After hiding in the basement with her younger siblings as the Cossacks burned their home and burning timbers fell (including one on her arm that left a lifelong scar), she immigrated to the United States at age 10 with her father. Like him, she worked. Carrying coal on her head, she contributed to the money that ultimately reunited her family in a new world. They needed to come to the U.S. - to escape waves of violence that threatened to drown out our lives as Jews in Russia.

Everyone has a story. And that's why the political debate on the global refugee crisis and on our immigration policy is so important. Because getting it right has consequences for real people. Like each of us.

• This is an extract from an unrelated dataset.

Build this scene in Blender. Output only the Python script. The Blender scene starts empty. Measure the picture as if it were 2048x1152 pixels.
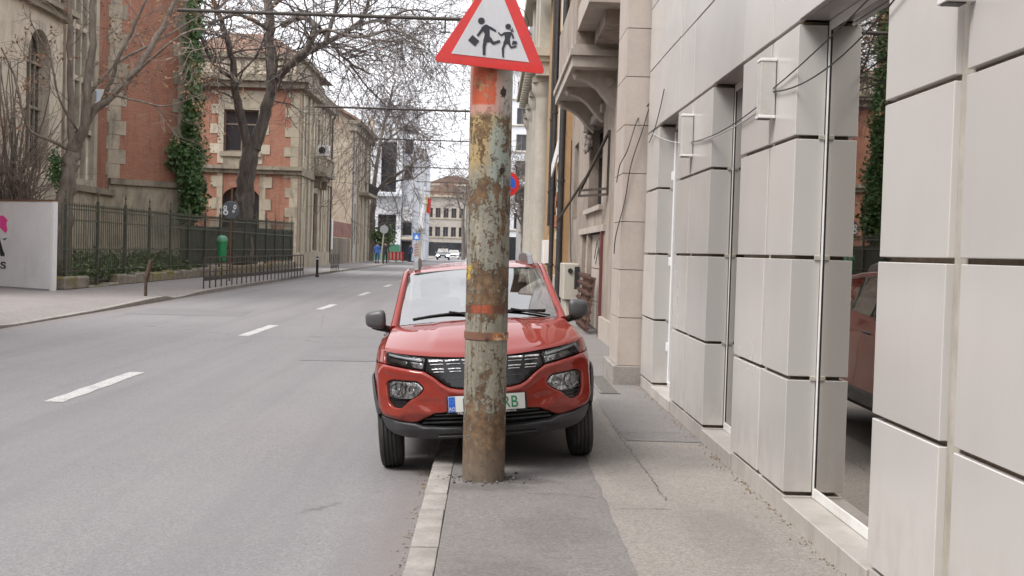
import bpy, bmesh, math, random
from mathutils import Vector, Matrix, Euler
from mathutils.geometry import delaunay_2d_cdt
rad = math.radians
scene = bpy.context.scene
C = scene.collection

# ------------------------------------------------------------------ camera
FPX, ROLL, CAMH = 2450.0, rad(1.7), 1.61
YAW, PITCH = rad(1.0344), rad(1.7466)
RC = Matrix.Rotation(-YAW, 3, 'Z') @ Matrix.Rotation(math.pi/2-PITCH, 3, 'X') @ Matrix.Rotation(ROLL, 3, 'Z')
cam_d = bpy.data.cameras.new('camera'); cam = bpy.data.objects.new('camera', cam_d); C.objects.link(cam)
cam_d.sensor_width = 36; cam_d.lens = FPX/2048*36; cam_d.clip_end = 3000; cam_d.clip_start = .05
cam.matrix_world = Matrix.Translation((0, 0, CAMH)) @ RC.to_4x4()
cam_d.dof.use_dof = True; cam_d.dof.focus_distance = 8.4; cam_d.dof.aperture_fstop = 11
scene.camera = cam

# ------------------------------------------------------------------ sky, sun, exposure
SUN_EL, SUN_AZ = rad(52), rad(-125)           # soft sun, up and to the left behind the camera
w = bpy.data.worlds.new('World'); scene.world = w; w.use_nodes = True
nt = w.node_tree; nt.nodes.clear()
sky = nt.nodes.new('ShaderNodeTexSky'); sky.sky_type = 'NISHITA'; sky.sun_disc = False
sky.sun_elevation = SUN_EL; sky.sun_rotation = SUN_AZ; sky.dust_density = 6; sky.air_density = 1.0
hs = nt.nodes.new('ShaderNodeHueSaturation'); hs.inputs['Saturation'].default_value = .18
mx = nt.nodes.new('ShaderNodeMix'); mx.data_type = 'RGBA'
mx.inputs[0].default_value = .72; mx.inputs[7].default_value = (9.2, 9.25, 9.7, 1)
tcw = nt.nodes.new('ShaderNodeTexCoord'); nzw = nt.nodes.new('ShaderNodeTexNoise')
nzw.inputs['Scale'].default_value = 2.2; nzw.inputs['Detail'].default_value = 5; nzw.inputs['Roughness'].default_value = .55
mrw = nt.nodes.new('ShaderNodeMapRange'); mrw.inputs[1].default_value = .3; mrw.inputs[2].default_value = .7
mrw.inputs[3].default_value = .82; mrw.inputs[4].default_value = 1.12
vmw = nt.nodes.new('ShaderNodeVectorMath'); vmw.operation = 'SCALE'
bg = nt.nodes.new('ShaderNodeBackground'); bg.inputs['Strength'].default_value = .105
wo = nt.nodes.new('ShaderNodeOutputWorld')
L = nt.links.new
L(sky.outputs[0], hs.inputs['Color']); L(hs.outputs[0], mx.inputs[6]); L(mx.outputs[2], vmw.inputs[0])
L(tcw.outputs['Generated'], nzw.inputs['Vector']); L(nzw.outputs['Fac'], mrw.inputs[0]); L(mrw.outputs[0], vmw.inputs['Scale'])
L(vmw.outputs[0], bg.inputs['Color']); L(bg.outputs[0], wo.inputs[0])
sun_d = bpy.data.lights.new('sun', 'SUN'); sun_d.energy = 1.5; sun_d.angle = rad(22); sun_d.color = (1, .965, .92)
sun = bpy.data.objects.new('sun', sun_d); C.objects.link(sun)
sd = Vector((math.sin(SUN_AZ)*math.cos(SUN_EL), math.cos(SUN_AZ)*math.cos(SUN_EL), math.sin(SUN_EL)))
sun.rotation_euler = sd.to_track_quat('Z', 'Y').to_euler(); sun.location = (-10, -10, 30)
vs = scene.view_settings; vs.view_transform = 'Standard'; vs.look = 'None'; vs.exposure = 1.08; vs.gamma = 1; vs.use_curve_mapping = False
scene.render.engine = 'CYCLES'
cy = scene.cycles; cy.use_denoising = True; cy.max_bounces = 6; cy.diffuse_bounces = 3; cy.glossy_bounces = 3
cy.transmission_bounces = 4; cy.transparent_max_bounces = 8; cy.caustics_reflective = False; cy.caustics_refractive = False
scene.render.use_persistent_data = False

# ------------------------------------------------------------------ helpers
rnd = random.Random(7)
ORG = Vector((0, 0, CAMH))
def ray(px, py): return RC @ Vector(((px-1024)/FPX, (576-py)/FPX, -1))
def atY(px, py, Y): d = ray(px, py); return ORG + d*((Y-ORG.y)/d.y)
def atX(px, py, X): d = ray(px, py); return ORG + d*((X-ORG.x)/d.x)
def atZ(px, py, Z): d = ray(px, py); return ORG + d*((Z-ORG.z)/d.z)
def lerp(a, b, t): return a+(b-a)*t
def sstep(a, b, x):
    t = min(1, max(0, (x-a)/(b-a))); return t*t*(3-2*t)
def interp(tab, x):
    if x <= tab[0][0]: return tab[0][1]
    for (a, va), (b, vb) in zip(tab, tab[1:]):
        if x <= b: return va+(vb-va)*(x-a)/(b-a)
    return tab[-1][1]
WM = {}
def tag(o, label=None, cat=None, group=None, kind=None):
    if label: o['label'] = label
    if cat: o['category'] = cat
    if group: o['group'] = group
    if kind: o['kind'] = kind
    return o
def thing(name, label, cat, loc=(0, 0, 0), group=None, rot=None):
    o = bpy.data.objects.new(name, None); C.objects.link(o); o.location = loc; o.empty_display_size = .2
    if rot: o.rotation_euler = rot
    WM[o.name] = Matrix.LocRotScale(Vector(loc), Euler(rot or (0, 0, 0)), None)
    return tag(o, label, cat, group)
def adopt(o, parent, local=False):
    if parent is not None:
        o.parent = parent
        if not local and parent.name in WM: o.matrix_parent_inverse = WM[parent.name].inverted()
    return o
class MB:
    def __init__(s): s.v = []; s.f = []; s.m = []
    def add(s, vs, fs, mi=0):
        b = len(s.v); s.v += [tuple(p) for p in vs]; s.f += [tuple(i+b for i in f) for f in fs]; s.m += [mi]*len(fs); return s
    def box(s, x0, x1, y0, y1, z0, z1, mi=0):
        x0, x1 = min(x0, x1), max(x0, x1); y0, y1 = min(y0, y1), max(y0, y1); z0, z1 = min(z0, z1), max(z0, z1)
        return s.add([(x0,y0,z0),(x1,y0,z0),(x1,y1,z0),(x0,y1,z0),(x0,y0,z1),(x1,y0,z1),(x1,y1,z1),(x0,y1,z1)],
                     [(0,3,2,1),(4,5,6,7),(0,1,5,4),(1,2,6,5),(2,3,7,6),(3,0,4,7)], mi)
    def obox(s, c, size, m=None, mi=0):
        sx, sy, sz = size[0]/2, size[1]/2, size[2]/2; c = Vector(c)
        q = [Vector(p) for p in ((-sx,-sy,-sz),(sx,-sy,-sz),(sx,sy,-sz),(-sx,sy,-sz),(-sx,-sy,sz),(sx,-sy,sz),(sx,sy,sz),(-sx,sy,sz))]
        if m is not None: q = [m @ p for p in q]
        return s.add([c+p for p in q], [(0,3,2,1),(4,5,6,7),(0,1,5,4),(1,2,6,5),(2,3,7,6),(3,0,4,7)], mi)
    def bar(s, a, b, wd, hg=None, mi=0):
        a, b = Vector(a), Vector(b); d = b-a; hg = hg or wd
        q = d.to_track_quat('Y', 'Z').to_matrix()
        return s.obox((a+b)/2, (wd, d.length, hg), q, mi)
    def tube(s, pts, r, n=6, cap=True, mi=0):
        pts = [Vector(p) for p in pts]; k = len(pts)
        rs = r if isinstance(r, (list, tuple)) else [r]*k
        vs = []; prev = None
        for i, p in enumerate(pts):
            t = (pts[min(i+1, k-1)]-pts[max(i-1, 0)])
            if t.length < 1e-9: t = Vector((0, 0, 1))
            t.normalize()
            if prev is None: a = t.orthogonal().normalized()
            else:
                a = prev - t*prev.dot(t)
                a = a.normalized() if a.length > 1e-6 else t.orthogonal().normalized()
            prev = a; b = t.cross(a)
            for j in range(n):
                an = 2*math.pi*j/n; vs.append(p+(a*math.cos(an)+b*math.sin(an))*rs[i])
        fs = [(i*n+j, i*n+(j+1) % n, (i+1)*n+(j+1) % n, (i+1)*n+j) for i in range(k-1) for j in range(n)]
        if cap: fs += [tuple(range(n))[::-1], tuple(range((k-1)*n, k*n))]
        return s.add(vs, fs, mi)
    def prism(s, poly, vec, mi=0):
        n = len(poly); vec = Vector(vec); p = [Vector(q) for q in poly]
        nv = sum(((p[i]).cross(p[(i+1) % n]) for i in range(n)), Vector())
        if nv.dot(vec) > 0: p = p[::-1]
        return s.add(p+[q+vec for q in p], [tuple(range(n)), tuple(range(2*n-1, n-1, -1))]+[(i, i+n, (i+1) % n+n, (i+1) % n) for i in range(n)], mi)
    def grid(s, P, mi=0, flip=False):
        r, c = len(P), len(P[0]); vs = [q for row in P for q in row]
        fs = [(i*c+j, i*c+j+1, (i+1)*c+j+1, (i+1)*c+j) for i in range(r-1) for j in range(c-1)]
        if flip: fs = [f[::-1] for f in fs]
        return s.add(vs, fs, mi)
    def lathe(s, prof, c, n=24, axis='Z', mi=0):
        c = Vector(c); k = len(prof); vs = []
        for r, h in prof:
            for j in range(n):
                a = 2*math.pi*j/n; x, y = r*math.cos(a), r*math.sin(a)
                vs.append(c+(Vector((x, y, h)) if axis == 'Z' else Vector((h, x, y)) if axis == 'X' else Vector((y, h, x))))
        fs = [(i*n+j, i*n+(j+1) % n, (i+1)*n+(j+1) % n, (i+1)*n+j) for i in range(k-1) for j in range(n)]
        if prof[0][0] > 1e-5: fs.append(tuple(range(n))[::-1])
        if prof[-1][0] > 1e-5: fs.append(tuple(range((k-1)*n, k*n)))
        return s.add(vs, fs, mi)
    def ball(s, c, r, n=10, m=7, mi=0):
        rx, ry, rz = r if isinstance(r, (tuple, list)) else (r, r, r)
        prof = [(math.sin(math.pi*i/m), -math.cos(math.pi*i/m)) for i in range(m+1)]
        b = len(s.v); s.lathe(prof, (0, 0, 0), n, 'Z', mi)
        for i in range(b, len(s.v)): x, y, z = s.v[i]; s.v[i] = (c[0]+x*rx, c[1]+y*ry, c[2]+z*rz)
        return s
    def mesh(s, name, mats, smooth=None, bevel=0, merge=False, seg=1):
        me = bpy.data.meshes.new(name); me.from_pydata(s.v, [], s.f)
        for m in (mats if isinstance(mats, (list, tuple)) else [mats]): me.materials.append(m)
        if any(s.m): me.polygons.foreach_set('material_index', s.m)
        if bevel or merge:
            bm = bmesh.new(); bm.from_mesh(me)
            if merge: bmesh.ops.remove_doubles(bm, verts=bm.verts, dist=1e-5); bmesh.ops.recalc_face_normals(bm, faces=bm.faces)
            if bevel: bmesh.ops.bevel(bm, geom=list(bm.edges), offset=bevel, segments=seg, affect='EDGES', profile=.5, clamp_overlap=True)
            bm.to_mesh(me); bm.free()
        if smooth is not None:
            me.polygons.foreach_set('use_smooth', [True]*len(me.polygons))
            if smooth < 180: me.set_sharp_from_angle(angle=rad(smooth))
        me.update(); return me
    def build(s, name, mats, parent=None, smooth=None, bevel=0, local=False, merge=False, label=None, cat=None, group=None, kind=None, seg=1):
        o = bpy.data.objects.new(name, s.mesh(name, mats, smooth, bevel, merge, seg)); C.objects.link(o)
        adopt(o, parent, local)
        return tag(o, label, cat, group, kind)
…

My family's story is just one example of how religion has driven people to this country. In truth, religion has been an immigration issue for centuries, starting with the Puritans who wanted to practice their Christian faith differently than the Church of England.

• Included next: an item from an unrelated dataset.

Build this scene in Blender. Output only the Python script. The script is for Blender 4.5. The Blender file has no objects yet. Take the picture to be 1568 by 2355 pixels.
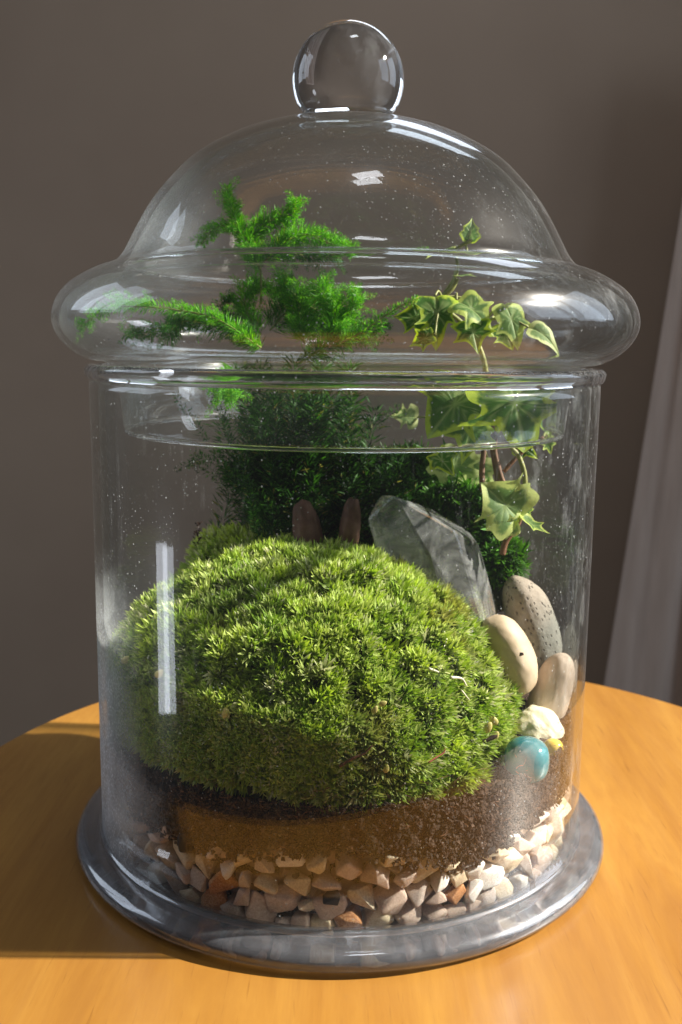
import bpy, bmesh, math, random
import numpy as np
from mathutils import Vector, Matrix, noise as mnoise
random.seed(7); rng = np.random.default_rng(7)
C = bpy.context.scene.collection
sc = bpy.context.scene
S = 0.1                       # the design unit is one decimetre: the jar's radius is 1 unit = 10 cm

# ------------------------------------------------------------------ camera
CAMX, CAMD, CAMH, PITCH, ROLL, FPX = -0.0094, 4.046, 2.0179, 0.16177, 0.010836, 2287.15
cam = bpy.data.cameras.new('camera'); co = bpy.data.objects.new('camera', cam); C.objects.link(co)
cam.sensor_fit = 'VERTICAL'; cam.sensor_height = 24; cam.lens = 24 * FPX / 2355
cam.clip_start = 0.01; cam.clip_end = 50
R = Matrix.Rotation(math.pi/2 - PITCH, 3, 'X') @ Matrix.Rotation(ROLL, 3, 'Z')
co.matrix_world = Matrix.Translation((CAMX*S, -CAMD*S, CAMH*S)) @ R.to_4x4()
cam.dof.use_dof = True; cam.dof.focus_distance = 0.345; cam.dof.aperture_fstop = 11
sc.camera = co

# ------------------------------------------------------------------ world, lamps, exposure
sc.view_settings.view_transform = 'Standard'; sc.view_settings.look = 'None'
sc.view_settings.exposure = 0; sc.view_settings.gamma = 1
w = bpy.data.worlds.new('World'); sc.world = w; w.use_nodes = True
w.node_tree.nodes['Background'].inputs[0].default_value = (0.93, 0.95, 1.0, 1)
w.node_tree.nodes['Background'].inputs[1].default_value = 0.06

def lamp(name, kind, loc, target, energy, color, **kw):
    l = bpy.data.lights.new(name, kind); l.energy = energy; l.color = color
    for k, v in kw.items(): setattr(l, k, v)
    o = bpy.data.objects.new(name, l); C.objects.link(o)
    o.location = Vector(loc) * S
    o.rotation_euler = (Vector(target) - Vector(loc)).to_track_quat('-Z', 'Y').to_euler()
    return o
SUN = Vector((1.0, -0.03, 0.69)).normalized()
lamp('sunlight_through_window', 'SPOT', SUN * 32 + Vector((0, 0, 1.0)), (0, 0, 1.0), 1600, (1.0, 0.93, 0.82),
     shadow_soft_size=0.03, spot_size=math.radians(24), spot_blend=0.05)
for k, yy in enumerate((-2.9, 2.7)):
    lamp('window_pane_light', 'AREA', (13, yy, 6.2), (0, yy*.2-5.0, 1.4), 4.0, (0.72, 0.84, 1.0),
         shape='RECTANGLE', size=.50, size_y=.78)

for k, yy in enumerate((1.0, 5.4)):
    lamp('left_window_pane_light', 'AREA', (-13, yy, 7.5), (0, -3.5, 1.2), 2.8, (0.76, 0.86, 1.0),
         shape='RECTANGLE', size=.40, size_y=.75)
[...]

And it is an issue that continues today. Just think of the many Christians in the Middle East, who desperately need a safe haven as their ancient communities are destroyed. Or the untold number of Yazidis, Muslims (including Shia and Sunnis), and others who need to escape violent extremists who are torturing, killing and institutionalizing sexual slavery because of their religion. And what about the European Jews considering flight from growing anti-Semitism? Or the Rohingya desperately fleeing Myanmar?

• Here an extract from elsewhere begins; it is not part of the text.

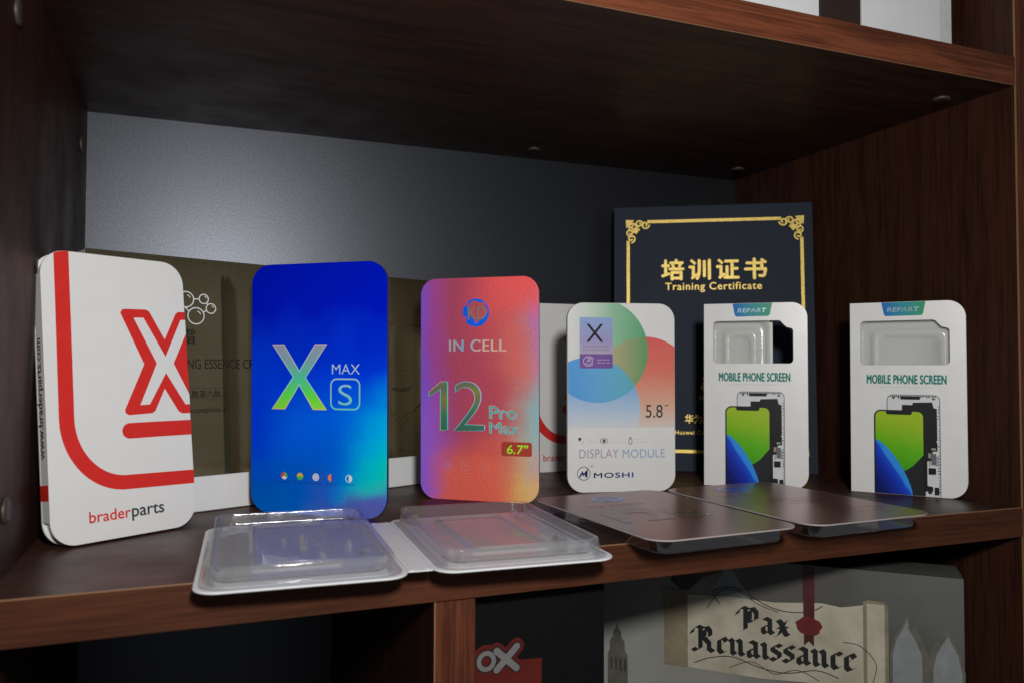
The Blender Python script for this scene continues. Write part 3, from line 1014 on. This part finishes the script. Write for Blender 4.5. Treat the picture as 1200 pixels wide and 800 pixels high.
# ---- certificate folder
k = .968
ct = thing('certificate_folder', 'navy cloth certificate folder stamped in gold, leaning in the back right corner', 'folder', (.544, .336, .0004), RD(-31.2), RD(3.9))
cw, ch = .2227, .3045
b = MB()
plate(b, [rr(0, cw, 0, ch, .001, 3)], 0, .0022, .0005)
cov = b.build('front_cover', NAVY, ct)
b = MB()
plate(b, [rr(0, cw, 0, ch, .001, 3)], .0036, .0056, .0005)
b.build('back_cover', NAVY, ct)
b = MB()
b.box(.001, cw - .003, .0023, .0035, .003, ch - .003)
b.build('inner_paper', CREAM, ct)
b = MB()
fx0, fx1, fz0, fz1 = .0165, .2105, .0225, .2865
LW = .0036
for p, q in (((fx0 + .022, fz1), (fx1 - .022, fz1)), ((fx0 + .022, fz0), (fx1 - .022, fz0)), ((fx0, fz0 + .022), (fx0, fz1 - .022)), ((fx1, fz0 + .022), (fx1, fz1 - .022))):
    b.ribbon([p, q], LW, .0002)
for cx, cz, sx, sz in ((fx0, fz0, 1, 1), (fx1, fz0, -1, 1), (fx0, fz1, 1, -1), (fx1, fz1, -1, -1)):
    P = lambda x, z: (cx + sx * x, cz + sz * z)
    hh = .0002

    def sp_(x, z, r, a0, turns, wd):
        global hh
        hh += .000012
        pts = []
        for i in range(19):
            t = i / 18
            a = RD(a0 + 360 * turns * t)
            q = r * (1 - .75 * t)
            pts.append(P(x + q * cos(a), z + q * sin(a)))
        b.ribbon(pts, wd, hh)
    for (x, z, r, a0, tn) in ((.0195, .0035, .0050, 0, 1.2), (.0125, .0025, .0048, 30, -1.3), (.0035, .0195, .0050, 90, -1.2), (.0025, .0125, .0048, 60, 1.3),
                              (.0060, .0060, .0062, 45, 1.4), (.0030, .0028, .0048, 225, -1.1), (.0100, .0080, .0030, 0, 1.1), (.0080, .0105, .0030, 90, -1.1)):
        sp_(x, z, r, a0, tn, .0017)
    hh += .00002
    b.flat([P(-.0028, -.0028), P(.0070, -.0022), P(.0030, .0030), P(-.0022, .0070)], hh)
b.build('gold_frame', GOLD, cov)
b = MB()
text(b, '\u57f9\u8bad\u8bc1\u4e66', .0550, .1715, .2175, .2412, .0003, 0, .044, 1.28)
b.build('title_lettering', GOLD, cov)
b = MB()
text(b, 'Training Certificate', .0590, .1660, .2058, h=.0003, bold=.022, space=1.12)
b.build('title_lettering', GOLD, cov)
b = MB()
text(b, '\u534e\u4e3a\u8ba4\u8bc1', .0800, .1200, .0540, .0640, .0003, 0, .02)
text(b, 'Huawei Certification', .0690, .1300, .0415, h=.0003, bold=.012, space=1.1)
text(b, 'HUAWEI', .0960, .1250, .0800, .0855, .0003, 0, .03)
b.build('gold_lettering', GOLD, cov)
b = MB()
for i in range(8):
    a = RD(14 + i * 21.7)
    bx, bz = .1112 + .0022 * cos(a), .0915 + .0018 * sin(a)
    ll = .0165 if 1 < i < 6 else .0125
    L = [(0, 0), (.35, .14), (.7, .20), (.9, .16), (1, 0), (.9, -.16), (.7, -.20), (.35, -.14)]
    b.flat([(bx + ll * (x * cos(a) - z * sin(a)), bz + ll * (x * sin(a) + z * cos(a))) for x, z in L], .0003 + i * .00002)
b.build('petal_emblem', GOLD, cov)


# ---- opened blister packages
def loft(b, rings, close=True, mat=0):
    n = len(rings[0])
    b.add([p for r in rings for p in r],
          [(i * n + q, i * n + (q + 1) % n, (i + 1) * n + (q + 1) % n, (i + 1) * n + q) for i in range(len(rings) - 1) for q in range(n)] +
          ([[(len(rings) - 1) * n + q for q in range(n)]] if close else []), mat)


def slab(b, x0, x1, y0, y1, z0, z1, r, mat=0):
    o = rr(x0, x1, y0, y1, r, 8)
    e = .0003
    i_ = rr(x0 + e, x1 - e, y0 + e, y1 - e, [max(0, q - e) for q in (r if isinstance(r, (list, tuple)) else [r] * 4)], 8)
    loft(b, [[(x, y, z0) for x, y in i_], [(x, y, z0 + e) for x, y in o], [(x, y, z1 - e) for x, y in o], [(x, y, z1) for x, y in i_]], True, mat)
    b.add([(x, y, z0) for x, y in i_], [list(range(len(i_)))[::-1]], mat)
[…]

Religion is a force driving people from their homes because they want to be free to believe, and feel safe as they do so. But this is only one part of the immigration story, and how people have been forced to come here.

Another - undoubtedly the clearest source of coerced movement in U.S. history - is American slavery. Africans were stolen from their homes and forced to come to what is now the United States. As such, we cannot call them immigrants or refugees. But like the rest of us, they were forced here (though, unlike the rest of us, they never had the chance to exercise any personal choice in doing so).

Other forces that make immigration a necessity vary from the environment, to economics, to freedom to live out one's life. Think of the first peoples of North America, who apparently came from Beringia because of a changing environment. Centuries later, it was a potato famine that drove Irish to the U.S., while today's escalating natural disasters are increasingly shifting migration and immigration patterns worldwide.

Globally, people also continue to escape poverty and seek opportunity. In corrupt, violence-prone states like Honduras, where annual murders are among the highest in the world, people are fleeing. Women and children risk their futures as illegal immigrants, for the chance to live out their lives.

The issues of immigration being raised by political candidates and in our public discourse demand attention. But they also demand compassion. After all, we were once forced to come here too.